JVC and Kenwood officially merged under the JVC Kenwood Holdings name Oct. 1 and said it wants to make OEM and aftermarket car electronics business its top product category.

It wants car electronics to be “the [company’s] largest segment in total sales,” JVC Kenwood said in a statement, but did not indicate a timetable.

The company reorganized its business segments into car electronics; home/mobile, including home and portable audio, TVs and camcorders; entertainment; and professional systems, including wireless communications and professional audio and video.

To accelerate its car electronics business, the merged entity said it expanded the scope of its previously created joint venture, J&K Technologies, beyond home, car and portable audio R&D to include product development, design, procurement and production. Also to bolster its car electronics standing, JVC Kenwood vowed to increase its presence in car navigation systems.

For the fiscal year ending March 2009, the two companies previously forecast car electronics would account for 18 percent of the two brands’ sales, with the home/mobile segment accounting for 43 percent. Professional systems would account for 14 percent, with entertainment accounting for 9 percent. Other businesses would account for 16 percent of sales.

In the newly created home/mobile segment, the company called its camcorder business “highly profitable” and described its TV and home audio businesses as “unprofitable.” The new company is making efforts in both areas to restructure and cut costs. (See story on www.TWICE.com for further details on this and financial aspects of the story.)

In the U.S., Keith Lehmann, senior VP of Kenwood USA’s CE division, said, “Very little integration has happened yet in the U.S.” He added, “I don’t expect significant integration in the next year or so.”
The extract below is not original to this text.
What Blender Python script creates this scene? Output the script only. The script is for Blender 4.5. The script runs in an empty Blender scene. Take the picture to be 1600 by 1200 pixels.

He agreed that, for the holding company, “car electronics is the major growth area.” Both brands, he noted, could increase their penetration of the automotive OEM market, where their shares “are not huge;” enter new automotive product categories; and perhaps tap the expediter market.

Although Kenwood exited the U.S. home audio market several years ago, the brand is “actively considering” a reentry with lifestyle-oriented products, but not in the near future, he said.

Major shareholders in the holding company are Panasonic with 24.4 percent of shares, Kenwood with 11.3 percent, and Sparx Asset Management.